How Will You Answer God’s Invitation?

By Kevin Burton

   On this, the fifth installment of our 10 Questions from the Bible series, you get two for the price of one, sort of.

  The first question is perhaps the most important in all the Bible. It is asked by a jailer to those noted earthquake singers Paul and Silas. The two were beaten, then imprisoned for teaching in the name of Jesus. 

   That charge was made against them after they cast a demon out of a woman, thus ending the financial gain for some men who were charging people to see and hear the woman’s soothsaying. 

   Here is Acts 16: 25-34 in the KJV.

    “And at midnight Paul and Silas prayed, and sang praises unto God: and the prisoners heard them.  And suddenly there was a great earthquake, so that the foundations of the prison were shaken: and immediately all the doors were opened, and every one’s bands were loosed.”

   “And the keeper of the prison awaking out of his sleep, and seeing the prison doors open, he drew out his sword, and would have killed himself, supposing that the prisoners had been fled.  But Paul cried with a loud voice, saying, Do thyself no harm: for we are all here.”

   “Then he called for a light, and sprang in, and came trembling, and fell down before Paul and Silas, and brought them out, and said, Sirs, what must I do to be saved?”

   “And they said, ‘Believe on the Lord Jesus Christ, and thou shalt be saved, and thy house.’  And they spake unto him the word of the Lord, and to all that were in his house. And he took them the same hour of the night, and washed their stripes; and was baptized, he and all his, straightway.

   “And when he had brought them into his house, he set meat before them, and rejoiced, believing in God with all his house.”

    There you have it, happy ending in plain English (or Greek, translated into English), “Believe on the Lord Jesus Christ, and thou shalt be saved…”

   Paul and Silas’s invitation was accepted. But what if the invitation is not accepted?

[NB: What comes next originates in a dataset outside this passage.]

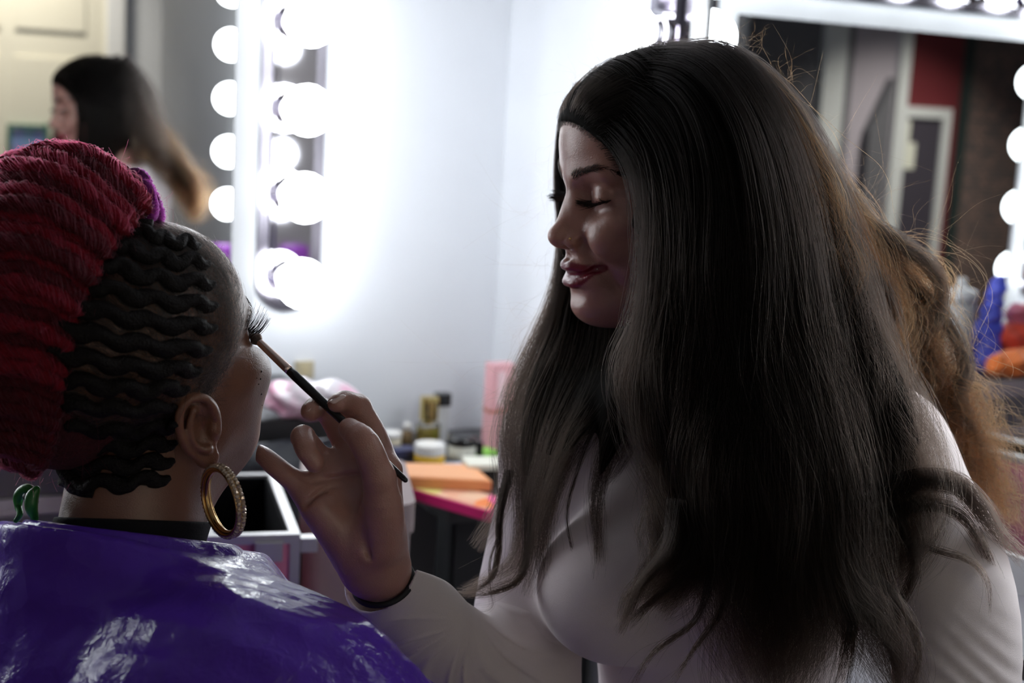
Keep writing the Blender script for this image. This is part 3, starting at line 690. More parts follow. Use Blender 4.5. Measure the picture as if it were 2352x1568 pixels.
for k, a, s in zip(CK, CA, (1, -1)):
    fcb.cap(HPC + TL * s * .1 - (0, 0, .02), k, .09, .06, .04); fcb.cap(k, a, .058, .036, .02); fcb.cap(a - (0, 0, .04), a + LC_ * .15 - (0, 0, .06), .036, .026, .02)
    e = N_C + s * TL * .21 - (0, 0, .325) + TF * .06; h = HPC + TL * s * .09 + LC_ * .22 + (0, 0, .08)
    fcb.chain([e, (e + h) / 2, h], (.045, .038, .026), .03)
hc = head_field(0.0, 1.0)
iC = np.linalg.inv(HC)
hc.cap(mm(0, -80, -45), at(iC, N_C), .049, .052, .030)
hc.cap(mm(0, -20, -90), at(iC, N_C + TF * .010), .030, .040, .03)
er, EQ = ear_field(-1, .10, 11, -6, 1); hc.ops += er.ops; hc.ops += ear_field(1, .10, 11, -6, 1)[0].ops
hc.plane(at(iC, N_C - (0, 0, .03)), at(iC, N_C - (0, 0, 1)) - at(iC, N_C))
VH, QH = surface(hc, mm(-105, -210, -230), mm(105, 60, 125), .0014); VH = relax(VH, QH, 1)
VB, QB = surface(fcb, np.minimum(HPC, CS_R) - (.25, .25, .60), np.maximum(CS_L, HPC + LC_ * .7) + (.25, .1, .08), .009, 4)
lip = np.concatenate((lip_mask(VH, 0.0), np.zeros(len(VB))))
V, Q = join([(at(HC, VH), QH), (VB, QB)])
client = thing('person', 'woman in a shiny purple cape seen from behind, head tilted back for her make-up', 'person', (HPC[0], HPC[1], 0))
cloc = L3((HPC[0], HPC[1], 0))
me = quadmesh('body', V - cloc, Q); attr(me, 'lip', lip); body_c = link('body', me, skin_c, client)
# black undershirt with a round collar
sh = Field(); ctorso(sh, .005); sh.plane(N_C - (0, 0, .012), (0, 0, 1), .003); sh.plane(HPC, (0, 0, -1), .004)
HCW = hc.xform(HC); col = Field(); col.fun('u', 0., lambda p: HCW(p, .05) - F32(.0034), N_C - .16, N_C + .16)
col.plane(P(283, 1192, 1.115), np.cross(P(455, 1200, 1) - CAM, P(95, 1188, 1) - CAM) * (1 if np.cross(P(455, 1200, 1) - CAM, P(95, 1188, 1) - CAM)[2] > 0 else -1), .001); col.plane(N_C - (0, 0, .022), (0, 0, -1), .001)
Vc, Qc = surface(col, N_C - .13, N_C + .13, .0016, 4)
V, Q = surface(sh, np.minimum(HPC, CS_R) - (.25, .25, .1), np.maximum(CS_L, HPC) + (.25, .25, .15), .0045); V = relax(V, Q, 1); V, Q = join([(V, Q), (Vc, Qc)])
black_cotton = add_noise(mat('black_cotton', (.012, .012, .014), .85, spec=.2), 300, .2, .2, 700)
link('undershirt', quadmesh('undershirt', V - cloc, Q), black_cotton, client)
# purple plastic cape, its back panel lying over the front one
def cape_field(o):
    f = Field(); ctorso(f, .014 + o)
    f.cap(N_C + (0, 0, .022), N_C - (0, 0, .02), .070 + o, .078 + o, .02); f.cap(N_C - (0, 0, .02), N_C - (0, 0, .07), .074 + o, .100 + o, .04)
    for a in np.linspace(0, 2 * math.pi, 14, endpoint=False):
        d = TL * math.cos(a) * .22 + TF * (math.sin(a) * .17 + .05); f.cap(N_C - (0, 0, .27) + d * .62, N_C - (0, 0, .62) + d * 1.25, .045 + o, .05 + o, .07)
    f.cap(CHC, N_C - (0, 0, .55), .15 + o, .22 + o, .06)
    f.chain([CS_R, P(632, 1600, 1.02), P(800, 1790, 1.02)], (.060 + o, .066 + o, .080 + o), .05)
    def wr(p):
        q = (p - N_C.astype(F32)); a = q @ TL.astype(F32); b = q @ TF.astype(F32); z = q[:, 2]
        w = np.clip((-z - .03) / .1, 0, 1)
        tri = lambda t: np.abs(t - np.floor(t) - .5)
        g_ = (tri((a + b) * 26) + tri((a - b) * 26 + z * 8)) * .0042 * w
        return (g_ + .0022 * np.sin(a * 70 + 9 * z * 6 + 2 * np.sin(b * 33)) * w + .0012 * np.sin(b * 120 + a * 60 + 3 * np.sin(z * 40))).astype(F32)
    f.fun('d', 0., wr, (-3, -3, -3), (3, 4, 3)); return f
FOLD = P(400, 1262, 1.05), P(770, 1424, .99)
fd = FOLD[1] - FOLD[0]; fn_ = np.cross(fd, FW); fn_ = fn_ if fn_[2] > 0 else -fn_
blo, bhi = np.minimum(HPC, CS_R) - (.32, .32, .14), np.maximum(CS_L, HPC) + (.35, .40, .20)
cf = cape_field(0); nk = P(283, 1219, 1.115); tilt = np.cross(P(470, 1240, 1) - CAM, P(95, 1194, 1) - CAM); tilt = tilt if tilt[2] > 0 else -tilt
cf.plane(nk, tilt, .003); cf.cap(N_C + (0, 0, .2), N_C + (0, 0, .005), .0615, .0615, .003, 's')
cf.plane(HPC - (0, 0, .10), (0, 0, -1), .004)
V, Q = surface(cf, blo, bhi, .0036); V = relax(V, Q, 1)
cape_m = mat('purple_plastic', (.105, .036, .42), .2, spec=.26, Transmission_Weight=0.0); n, l, b = nodes(cape_m)
b.inputs['Subsurface Weight'].default_value = .25; b.inputs['Subsurface Scale'].default_value = .015; b.inputs['Subsurface Radius'].default_value = (.6, .3, 1)
tc = n.new('ShaderNodeTexCoord')
def tex(kind, scale, **kw):
    t = n.new(kind); t.inputs['Scale'].default_value = scale; l.new(tc.outputs['Object'], t.inputs['Vector'])
    for k, v in kw.items(): t.inputs[k].default_value = v
    return t
def math_(op, a, c):
    m_ = n.new('ShaderNodeMath'); m_.operation = op
    for i, v in enumerate((a, c)):
        if isinstance(v, (int, float)): m_.inputs[i].default_value = v
        else: l.new(v, m_.inputs[i])
    return m_.outputs[0]
n1 = tex('ShaderNodeTexNoise', 85, Detail=4, Distortion=1.2); n2 = tex('ShaderNodeTexVoronoi', 42); n3 = tex('ShaderNodeTexNoise', 190, Detail=3, Distortion=.6); n4 = tex('ShaderNodeTexNoise', 9, Detail=2)
crk = math_('MULTIPLY', math_('ADD', math_('MULTIPLY', n1.outputs[0], 1.0), math_('MULTIPLY', n3.outputs[0], .35)), math_('POWER', n4.outputs[0], 2.0))
mp = n.new('ShaderNodeMapping'); mp.inputs['Rotation'].default_value = (.3, .5, .8); l.new(tc.outputs['Object'], mp.inputs[0])
w1 = n.new('ShaderNodeTexChecker'); w1.inputs['Scale'].default_value = 38; l.new(mp.outputs[0], w1.inputs['Vector'])
ht = math_('ADD', crk, math_('MULTIPLY', math_('ADD', n2.outputs['Distance'], math_('MULTIPLY', w1.outputs['Fac'], .25)), .5))
bp = n.new('ShaderNodeBump'); bp.inputs['Strength'].default_value = 1.0; bp.inputs['Distance'].default_value = .0045; l.new(ht, bp.inputs['Height']); l.new(bp.outputs[0], b.inputs['Normal'])
cape = link('cape', quadmesh('cape', V - cloc, Q), cape_m, client)
pf = cape_field(.012); pf.plane(FOLD[0], fn_, .001); pf.plane(nk - (0, 0, .004), tilt, .003); pf.cap(N_C + (0, 0, .2), N_C + (0, 0, .005), .0650, .0650, .003, 's')
pf.plane(HPC - (0, 0, .08), (0, 0, -1), .004)
V, Q = surface(pf, blo, bhi, .0036); V = relax(V, Q, 1)
link('back_panel', quadmesh('back_panel', V - cloc, Q), cape_m, cape)
# hoop earring through the lobe: two gold rails set with small stones
gold = mat('gold', (.75, .48, .20), .2, 1.0)
stone = mat('rhinestone', (.62, .50, .38), .12, .6)
lobe = at(HC, EQ(2, -31, 6))
HCN = P(512, 1151, float((lobe - CAM) @ FW) - .006); hr = .0262
hx = .72 * RT - .69 * FW * -1; hx = .62 * RT + .08 * UP + .76 * (-FW); hx /= np.linalg.norm(hx); hy = UP + .22 * -RT; hy -= hx * (hy @ hx); hy /= np.linalg.norm(hy); hz = np.cross(hx, hy)
hoop = thing('hoop_earring', 'gold hoop earring set with small stones, hanging from the ear of the seated woman', 'earring', tuple(HCN))
for off in (-.0030, .0030):
    tube([hr * (math.cos(a) * hx + math.sin(a) * hy) + off * hz for a in np.linspace(0, 2 * math.pi, 72, endpoint=False)], .0012, 8, True, 'gold_rail', gold, hoop)
tube([(hr - .0010) * (math.cos(a) * hx + math.sin(a) * hy) for a in np.linspace(0, 2 * math.pi, 72, endpoint=False)], .0026, 8, True, 'inner_band', gold, hoop)
sbm = bmesh.new(); bmesh.ops.create_icosphere(sbm, subdivisions=1, radius=.0022); sme = bpy.data.meshes.new('stone'); sbm.to_mesh(sme); sbm.free(); sme.materials.append(stone)
for i in range(56):
    a = 2 * math.pi * i / 56
    for off in (-.0019, .0019):
        o = link('stone', sme, None, hoop); o.location = (hr + .0013) * (math.cos(a + off * 20) * hx + math.sin(a + off * 20) * hy) + off * hz; o.rotation_euler = (rnd.random() * 3, rnd.random() * 3, 0)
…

   Saying no to God has consequences which become clear when you read the parable of the wedding feast from Matthew 22.  Here’s where your second question comes in. But it’s sort of an un-question. 

   The question is asked by the king, of one of the would-be wedding guests:  “But when the king came in to look over thedinner guests, he saw a man there who was not dressed in wedding clothes, and he said to him, ‘Friend, how did you get in here without wedding clothes?’”

   “And the man was speechless. Then the king said to the servants, ‘Tie his hands and feet, and throw him into the outer darkness; there will be weeping and gnashing of teeth in that place.’ (Matt. 22: 11-13)

   For an explanation of the feast and what’s going on here, we turn to

   “In Jewish society, the parents of the betrothed generally drew up the marriage contract. The bride and groom would meet, perhaps for the first time, when this contract was signed. The couple was considered married at this point, but would separate until the time of the ceremony.”

   “The bride would remain with her parents, and the groom would leave to prepare their home. When the home was ready the groom would return for his bride without notice. The marriage ceremony would then take place, and the wedding banquet would follow.”

   “In His parable, Jesus compares heaven to a wedding banquet that a king had prepared for his son.”

   “Many people had been invited, but when the time for the banquet came, those invited refused to come (verses 4-5). In fact, the king’s servants who brought the joyful message were mistreated and even killed (verse 6).”

   “The king, enraged at the response of those who had been invited, sent his army to avenge the death of his servants (verse 7). He then sent invitations to anyone his servants could find, with the result that the wedding hall was filled (verses 8-10).
   “During the feast the king noticed a man “who was not wearing wedding clothes” (verse 11). When asked how he came to be there without the furnished attire, the man had no answer and was promptly ejected from the feast “outside, into the darkness, where there will be weeping and gnashing of teeth” (verses 12-13).

   The “how did you get in here” question is an un-question because it’s not meant to draw a response. There is no discussion. 

   God through His grace, gives us that wedding garment, salvation, through our belief in Christ. Without that garment, you face eternal judgment.

   How will you answer God’s invitation of grace through Jesus?